The Court of International Trade on Oct. 10 denied German paper exporter Koehler Oberkirch GmbH's bid to immediately appeal a prior decision from the court allowing service to be effected on the company's U.S. counsel. Judge Gary Katzmann said that an interlocutory appeal wouldn't "materially advance" and would actually delay the "ultimate termination of the litigation."
Court of International Trade activity
The Court of International Trade on Oct. 10 rejected the Commerce Department's use of partial adverse facts available against exporter Nippon Steel for failing to submit certain U.S. sales data from an affiliated buyer in the third review of the antidumping duty order on hot-rolled steel flat products from Japan. Judge Stephen Vaden said Commerce failed to grapple with the company's claim that Japanese law barred it from obtaining the information, undercutting the notion that Nippon Steel failed to act to the best of its ability in responding to the agency's requests. Vaden also sustained Commerce's deduction of Section 232 duties from Nippon Steel's U.S. price in the third, fourth and fifth reviews of the AD order, noting that the U.S. Court of Appeals for the Federal Circuit has already sustained the agency's ability to take such action.
The Court of International Trade on Oct. 11 sustained the Commerce Department's remand results in a case on the antidumping duty investigation on polyester textured yarn from Indonesia, dropping the AD rate for respondent PT. Asia Pacific Fibers TBK from 26.07% to 9.2%. On remand, Commerce allowed Asia Pacific to fix errors in its submissions. The respondent provided requested translations and a "narrative explanation of its reporting methodologies," allowing the agency to reconcile the company's sales and cost reporting. No party contested the result.
A U.S. steel producer joined the government (see 2409170033) Oct. 9 in defending a Commerce Department finding that the South Korean government’s provision of electricity at lower prices during off-peak hours was de facto specific to an exporter and that South Korea’s cap-and-trade program was countervailable (POSCO v. United States, CIT # 24-00006).
The U.S. Court of Appeals for the Federal Circuit said Oct. 10 that Canadian lumber exporter J.D. Irving was trying to avoid review by a binational panel by bringing its antidumping duty case to the Court of International Trade under 28 U.S.C. 1581(i) jurisdiction rather than 1581(c). It said that the “true nature” of the exporter’s action was opposition to an AD rate it received in 2019, not the Commerce Department’s subsequent instruction to CBP, as J.D. Irving didn’t participate in the 2020 review. It also said that a binational panel had the power to provide J.D. Irving relief, if warranted (J.D. Irving v. U.S., Fed. Cir. # 23-1652).

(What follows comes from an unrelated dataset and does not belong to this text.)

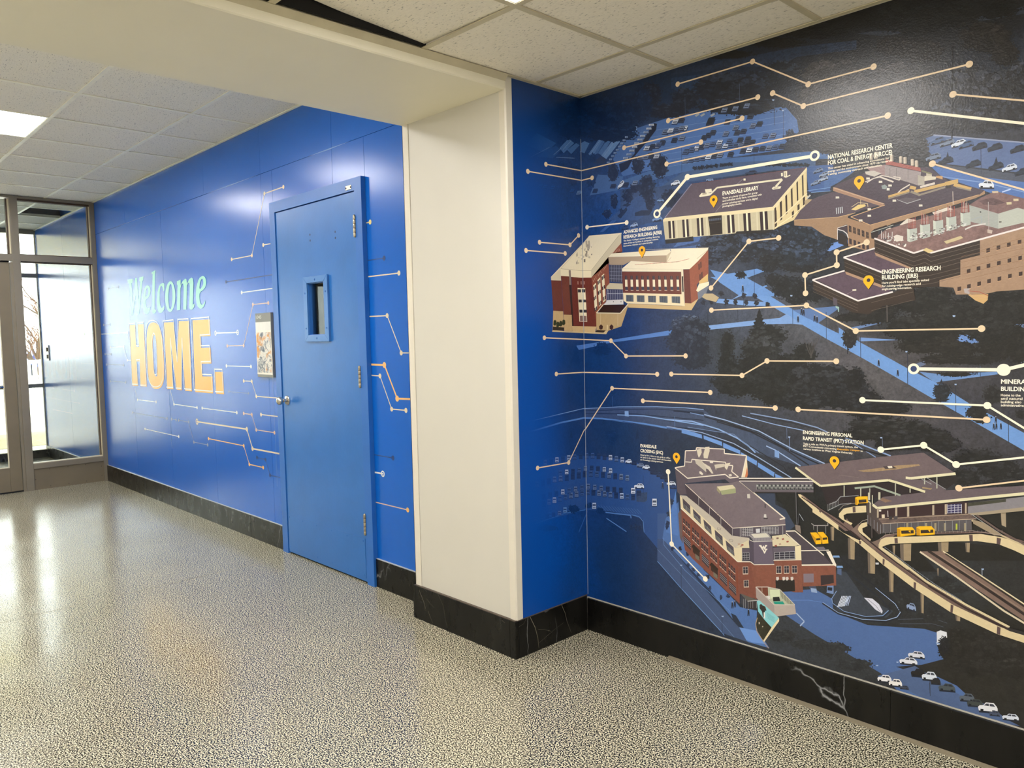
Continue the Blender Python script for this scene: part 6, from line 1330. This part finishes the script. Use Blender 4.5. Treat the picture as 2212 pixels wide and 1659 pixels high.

The International Trade Commission Trial Lawyers Association filed its own amicus curiae brief Oct. 8 also supporting ITC in its current appeal of Court of International Trade Judge Stephen Vaden’s refusal to redact a public opinion the agency worries could contain business proprietary information (see 2312200070). Its brief follows another submitted by the Customs and International Trade Bar Association a day prior (see 2410080055) (CVB v. United States, CIT # 21-00288) (CVB, Inc. v. United States, Fed. Cir. # 24-1504).
The Court of International Trade on Oct. 8 sustained the Commerce Department's scope ruling including importer Printing Textiles' "Canvas Banner Matisse" imports within the scope of the antidumping duty order on artist canvas from China. Judge Timothy Stanceu said Commerce's interpretation of one sentence of the order's scope that is ambiguous "was not per se unreasonable."
The Court of International Trade's CM/ECF system will undergo maintenance on Oct. 26 8 a.m. to 12 p.m. EDT, the court announced. The CM/ECF system will be unavailable during this time.
Importer UniChem on Oct. 8 opposed the government's bid for leave to add correspondence between CBP and the DEA to the record of a case on seized weight loss dietary supplements, after the U.S. was confronted about its previous failure to add such communications to the record during oral argument at the Court of International Trade. The government is also seeking to respond to UniChem's claims regarding whether the court has jurisdiction now that CBP has allegedly seized the goods (UniChem Enterprises v. United States, CIT # 24-00033).
Importer Retractable Technologies on Oct. 8 asked the Court of International Trade to quash the government's motion seeking corporate testimony from the company in Retractable's suit on the Office of the U.S. Trade Representative's 100% Section 301 tariff hike on needles and syringes. Retractable said an upcoming evidentiary hearing before the trade court will give the government the information it seeks and that reasonable time wasn't allowed for the company to respond to the subpoena (Retractable Technologies v. United States, CIT # 24-00185).